Sometimes that’s merely paranoia, though. Haier’s move seemed most plausibly geared toward boosting its high-end refrigerator business. And Erica Downs, a fellow at Brookings Institution, a think tank, argues that Chinese oil companies almost always decide where and in what to invest based on profit opportunities (pdf, p.48), and that the central government usually has at most a passive role.

The opacity of Chinese companies can be scary for shareholders, forcing them to make speculative investments instead of rewarding sound corporate governance. It’s hardly surprising that foreign institutional investors picked to invest in Chinese mainland markets have spent only 43% of their allotted quota.

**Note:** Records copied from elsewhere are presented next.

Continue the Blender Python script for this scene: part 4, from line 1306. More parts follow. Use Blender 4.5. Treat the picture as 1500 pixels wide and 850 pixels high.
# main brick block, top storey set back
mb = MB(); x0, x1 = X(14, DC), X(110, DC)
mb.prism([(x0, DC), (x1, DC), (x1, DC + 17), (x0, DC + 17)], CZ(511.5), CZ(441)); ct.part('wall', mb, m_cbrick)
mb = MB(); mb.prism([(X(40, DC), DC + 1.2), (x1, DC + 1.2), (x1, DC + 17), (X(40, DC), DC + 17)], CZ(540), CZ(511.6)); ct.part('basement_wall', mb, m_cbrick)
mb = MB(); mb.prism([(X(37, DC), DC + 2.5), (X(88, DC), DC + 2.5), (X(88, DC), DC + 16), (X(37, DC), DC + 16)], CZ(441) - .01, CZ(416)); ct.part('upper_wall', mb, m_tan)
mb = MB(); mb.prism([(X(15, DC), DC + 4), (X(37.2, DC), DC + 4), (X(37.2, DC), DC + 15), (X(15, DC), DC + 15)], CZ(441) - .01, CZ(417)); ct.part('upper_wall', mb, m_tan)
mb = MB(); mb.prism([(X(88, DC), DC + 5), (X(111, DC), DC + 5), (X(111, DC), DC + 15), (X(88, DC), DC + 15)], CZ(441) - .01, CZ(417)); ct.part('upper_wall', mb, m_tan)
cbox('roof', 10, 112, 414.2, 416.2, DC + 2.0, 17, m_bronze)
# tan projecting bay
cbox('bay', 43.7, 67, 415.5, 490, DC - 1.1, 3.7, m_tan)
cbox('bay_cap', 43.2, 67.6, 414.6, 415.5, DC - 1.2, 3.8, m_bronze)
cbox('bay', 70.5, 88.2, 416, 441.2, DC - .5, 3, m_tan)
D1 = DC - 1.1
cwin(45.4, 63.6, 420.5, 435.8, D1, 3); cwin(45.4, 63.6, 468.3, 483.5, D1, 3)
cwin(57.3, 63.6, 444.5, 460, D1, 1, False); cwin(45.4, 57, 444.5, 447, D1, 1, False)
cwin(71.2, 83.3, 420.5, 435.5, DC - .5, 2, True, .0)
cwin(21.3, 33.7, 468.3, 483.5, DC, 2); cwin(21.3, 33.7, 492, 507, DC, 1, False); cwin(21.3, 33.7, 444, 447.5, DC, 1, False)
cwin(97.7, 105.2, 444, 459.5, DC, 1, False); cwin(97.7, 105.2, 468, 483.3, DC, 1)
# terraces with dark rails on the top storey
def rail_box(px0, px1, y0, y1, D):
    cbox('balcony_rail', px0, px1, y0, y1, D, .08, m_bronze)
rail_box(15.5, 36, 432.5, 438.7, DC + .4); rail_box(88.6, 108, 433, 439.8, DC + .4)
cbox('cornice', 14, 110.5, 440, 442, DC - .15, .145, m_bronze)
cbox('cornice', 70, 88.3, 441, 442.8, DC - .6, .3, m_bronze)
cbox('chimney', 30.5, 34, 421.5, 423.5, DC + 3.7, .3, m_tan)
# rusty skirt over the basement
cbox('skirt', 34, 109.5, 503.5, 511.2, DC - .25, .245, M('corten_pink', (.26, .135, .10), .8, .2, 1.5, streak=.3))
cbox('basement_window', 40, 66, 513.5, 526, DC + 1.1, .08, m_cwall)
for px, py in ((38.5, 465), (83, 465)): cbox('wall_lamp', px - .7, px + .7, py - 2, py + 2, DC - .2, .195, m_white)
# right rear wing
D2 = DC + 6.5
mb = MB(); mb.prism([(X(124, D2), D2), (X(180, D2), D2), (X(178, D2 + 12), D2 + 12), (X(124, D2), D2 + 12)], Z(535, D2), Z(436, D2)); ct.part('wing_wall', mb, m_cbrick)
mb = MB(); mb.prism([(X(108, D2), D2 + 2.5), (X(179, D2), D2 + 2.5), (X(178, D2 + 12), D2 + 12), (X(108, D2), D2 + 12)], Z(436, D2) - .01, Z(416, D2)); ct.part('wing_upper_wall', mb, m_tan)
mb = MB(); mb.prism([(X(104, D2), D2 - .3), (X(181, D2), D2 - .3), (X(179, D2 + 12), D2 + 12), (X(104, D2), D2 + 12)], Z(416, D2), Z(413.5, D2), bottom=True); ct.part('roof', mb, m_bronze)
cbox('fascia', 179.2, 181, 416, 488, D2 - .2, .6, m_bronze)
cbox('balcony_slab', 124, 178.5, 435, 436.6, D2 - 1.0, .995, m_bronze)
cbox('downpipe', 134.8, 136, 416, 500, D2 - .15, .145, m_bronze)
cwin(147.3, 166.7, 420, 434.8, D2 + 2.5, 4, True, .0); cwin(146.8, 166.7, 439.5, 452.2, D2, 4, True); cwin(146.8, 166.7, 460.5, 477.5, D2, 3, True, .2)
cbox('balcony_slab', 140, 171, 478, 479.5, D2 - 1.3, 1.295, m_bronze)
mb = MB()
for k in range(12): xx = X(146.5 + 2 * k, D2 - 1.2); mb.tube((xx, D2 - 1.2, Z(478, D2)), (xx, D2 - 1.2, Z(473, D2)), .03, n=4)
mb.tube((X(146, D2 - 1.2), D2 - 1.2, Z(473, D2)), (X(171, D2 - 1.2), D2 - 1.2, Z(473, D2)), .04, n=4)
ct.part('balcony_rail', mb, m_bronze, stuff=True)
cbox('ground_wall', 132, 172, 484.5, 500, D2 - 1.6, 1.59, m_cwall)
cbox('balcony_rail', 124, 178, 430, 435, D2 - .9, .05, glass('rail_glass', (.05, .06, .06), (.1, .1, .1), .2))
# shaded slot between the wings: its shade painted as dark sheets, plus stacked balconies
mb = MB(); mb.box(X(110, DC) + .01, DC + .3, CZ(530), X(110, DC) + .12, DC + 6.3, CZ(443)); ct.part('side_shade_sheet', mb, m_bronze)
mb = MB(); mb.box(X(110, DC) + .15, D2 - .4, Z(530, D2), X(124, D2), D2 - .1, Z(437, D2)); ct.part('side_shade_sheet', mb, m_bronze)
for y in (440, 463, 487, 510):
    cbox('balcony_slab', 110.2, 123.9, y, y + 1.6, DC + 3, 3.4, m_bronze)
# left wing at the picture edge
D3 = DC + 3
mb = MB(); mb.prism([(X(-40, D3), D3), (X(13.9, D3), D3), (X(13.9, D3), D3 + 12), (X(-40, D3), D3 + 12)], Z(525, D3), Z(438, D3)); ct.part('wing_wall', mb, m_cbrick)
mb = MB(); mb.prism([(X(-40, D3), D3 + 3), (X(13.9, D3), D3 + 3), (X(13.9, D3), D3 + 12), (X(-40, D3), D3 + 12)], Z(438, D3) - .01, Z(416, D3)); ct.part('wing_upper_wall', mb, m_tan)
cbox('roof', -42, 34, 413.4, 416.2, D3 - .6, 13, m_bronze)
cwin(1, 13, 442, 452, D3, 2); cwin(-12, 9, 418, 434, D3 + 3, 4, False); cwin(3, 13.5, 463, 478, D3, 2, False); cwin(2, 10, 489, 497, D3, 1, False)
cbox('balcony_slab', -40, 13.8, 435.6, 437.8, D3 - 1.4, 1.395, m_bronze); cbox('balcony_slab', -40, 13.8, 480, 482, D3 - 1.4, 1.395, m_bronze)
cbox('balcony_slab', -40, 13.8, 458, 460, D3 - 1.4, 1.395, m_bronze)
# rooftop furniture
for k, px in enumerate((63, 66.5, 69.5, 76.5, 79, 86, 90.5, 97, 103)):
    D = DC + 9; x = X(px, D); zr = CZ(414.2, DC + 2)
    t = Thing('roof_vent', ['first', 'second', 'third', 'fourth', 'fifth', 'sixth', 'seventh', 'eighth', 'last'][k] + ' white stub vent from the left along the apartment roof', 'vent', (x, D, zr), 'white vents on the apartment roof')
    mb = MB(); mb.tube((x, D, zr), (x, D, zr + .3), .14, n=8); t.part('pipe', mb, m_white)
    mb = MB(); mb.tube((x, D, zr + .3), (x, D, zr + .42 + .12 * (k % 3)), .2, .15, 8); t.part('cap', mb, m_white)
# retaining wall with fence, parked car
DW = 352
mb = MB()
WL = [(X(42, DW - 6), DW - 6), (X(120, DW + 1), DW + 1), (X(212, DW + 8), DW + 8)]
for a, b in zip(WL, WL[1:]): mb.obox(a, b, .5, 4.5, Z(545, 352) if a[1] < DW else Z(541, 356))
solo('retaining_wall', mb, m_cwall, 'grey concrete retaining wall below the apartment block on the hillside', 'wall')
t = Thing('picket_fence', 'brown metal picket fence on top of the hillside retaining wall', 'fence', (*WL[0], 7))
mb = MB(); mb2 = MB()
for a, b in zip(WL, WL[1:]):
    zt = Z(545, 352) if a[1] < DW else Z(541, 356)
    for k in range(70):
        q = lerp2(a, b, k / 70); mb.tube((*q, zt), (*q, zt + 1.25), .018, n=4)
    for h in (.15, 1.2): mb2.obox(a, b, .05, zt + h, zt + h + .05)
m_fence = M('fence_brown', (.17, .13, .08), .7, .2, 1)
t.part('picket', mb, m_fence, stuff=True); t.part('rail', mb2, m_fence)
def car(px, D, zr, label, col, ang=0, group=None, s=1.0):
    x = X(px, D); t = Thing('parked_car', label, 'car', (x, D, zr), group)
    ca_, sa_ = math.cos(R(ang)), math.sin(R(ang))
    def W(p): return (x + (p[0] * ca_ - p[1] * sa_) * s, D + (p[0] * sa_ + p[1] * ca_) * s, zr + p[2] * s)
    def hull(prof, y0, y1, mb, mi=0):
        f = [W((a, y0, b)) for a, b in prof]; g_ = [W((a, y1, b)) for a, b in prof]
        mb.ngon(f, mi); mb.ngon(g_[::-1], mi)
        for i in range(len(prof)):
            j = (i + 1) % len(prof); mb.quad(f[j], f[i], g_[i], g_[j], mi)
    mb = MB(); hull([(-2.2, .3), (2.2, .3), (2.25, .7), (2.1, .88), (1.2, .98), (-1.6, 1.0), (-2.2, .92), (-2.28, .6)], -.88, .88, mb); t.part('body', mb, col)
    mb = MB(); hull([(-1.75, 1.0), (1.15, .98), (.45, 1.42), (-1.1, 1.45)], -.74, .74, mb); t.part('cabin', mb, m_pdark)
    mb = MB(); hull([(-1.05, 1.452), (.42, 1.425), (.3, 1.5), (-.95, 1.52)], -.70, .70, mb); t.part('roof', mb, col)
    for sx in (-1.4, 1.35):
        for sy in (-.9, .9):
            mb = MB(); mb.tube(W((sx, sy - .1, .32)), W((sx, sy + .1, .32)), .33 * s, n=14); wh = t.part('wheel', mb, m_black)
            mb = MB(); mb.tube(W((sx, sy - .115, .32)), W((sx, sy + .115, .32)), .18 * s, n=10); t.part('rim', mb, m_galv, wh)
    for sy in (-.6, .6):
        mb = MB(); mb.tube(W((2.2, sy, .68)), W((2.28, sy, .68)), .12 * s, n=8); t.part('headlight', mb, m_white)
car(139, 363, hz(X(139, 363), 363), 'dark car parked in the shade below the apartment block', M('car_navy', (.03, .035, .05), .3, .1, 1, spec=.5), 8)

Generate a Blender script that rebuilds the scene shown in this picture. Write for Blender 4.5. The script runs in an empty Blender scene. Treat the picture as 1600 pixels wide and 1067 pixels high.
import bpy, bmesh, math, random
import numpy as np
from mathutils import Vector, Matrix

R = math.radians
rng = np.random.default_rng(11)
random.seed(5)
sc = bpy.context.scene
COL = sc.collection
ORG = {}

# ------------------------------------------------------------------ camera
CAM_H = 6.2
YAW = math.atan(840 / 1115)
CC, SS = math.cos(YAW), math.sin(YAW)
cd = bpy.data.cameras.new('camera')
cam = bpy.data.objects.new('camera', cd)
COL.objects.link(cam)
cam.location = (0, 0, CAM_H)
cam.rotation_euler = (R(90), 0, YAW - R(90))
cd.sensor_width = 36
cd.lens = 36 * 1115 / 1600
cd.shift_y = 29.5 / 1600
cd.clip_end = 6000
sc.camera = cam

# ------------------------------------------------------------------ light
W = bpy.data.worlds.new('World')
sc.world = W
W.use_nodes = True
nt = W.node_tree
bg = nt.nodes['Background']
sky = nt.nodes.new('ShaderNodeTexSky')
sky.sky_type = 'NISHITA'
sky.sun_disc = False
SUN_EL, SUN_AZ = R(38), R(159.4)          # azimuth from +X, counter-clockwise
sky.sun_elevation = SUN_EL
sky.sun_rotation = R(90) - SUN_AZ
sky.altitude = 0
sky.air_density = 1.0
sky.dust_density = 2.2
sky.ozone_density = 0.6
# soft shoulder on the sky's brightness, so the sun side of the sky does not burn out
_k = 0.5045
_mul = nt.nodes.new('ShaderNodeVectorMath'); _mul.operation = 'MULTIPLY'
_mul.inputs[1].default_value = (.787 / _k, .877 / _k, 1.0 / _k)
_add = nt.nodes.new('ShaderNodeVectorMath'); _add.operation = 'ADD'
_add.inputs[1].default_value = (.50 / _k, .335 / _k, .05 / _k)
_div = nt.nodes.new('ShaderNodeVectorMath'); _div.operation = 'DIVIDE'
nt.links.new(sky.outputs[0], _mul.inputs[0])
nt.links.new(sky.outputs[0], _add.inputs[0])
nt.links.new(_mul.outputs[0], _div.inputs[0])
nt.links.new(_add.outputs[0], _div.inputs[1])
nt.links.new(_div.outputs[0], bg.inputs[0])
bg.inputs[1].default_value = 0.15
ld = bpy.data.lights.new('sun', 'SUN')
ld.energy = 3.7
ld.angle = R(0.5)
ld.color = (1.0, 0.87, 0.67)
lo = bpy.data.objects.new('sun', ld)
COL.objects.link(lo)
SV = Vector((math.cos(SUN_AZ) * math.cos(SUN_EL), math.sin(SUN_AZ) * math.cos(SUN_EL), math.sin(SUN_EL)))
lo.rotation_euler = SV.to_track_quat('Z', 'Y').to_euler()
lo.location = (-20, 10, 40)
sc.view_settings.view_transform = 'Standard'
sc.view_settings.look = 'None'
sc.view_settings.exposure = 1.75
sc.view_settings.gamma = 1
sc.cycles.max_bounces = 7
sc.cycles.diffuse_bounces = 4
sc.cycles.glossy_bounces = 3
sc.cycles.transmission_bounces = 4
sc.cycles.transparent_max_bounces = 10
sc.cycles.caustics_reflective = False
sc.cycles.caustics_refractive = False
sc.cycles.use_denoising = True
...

There shouldn’t be anything automatically alarming about Chinese MNCs expanding overseas. The fact that there is signals how damaging the lack of transparency is for their reputations. And while it might not hurt cash-rich state-owned behemoths that dominate TI’s list, lack of transparency prevents China from deepening its capital markets, which would both spur growth and wean it off bank credit. If China want more people to invest in its markets, its companies need to start explaining why they should.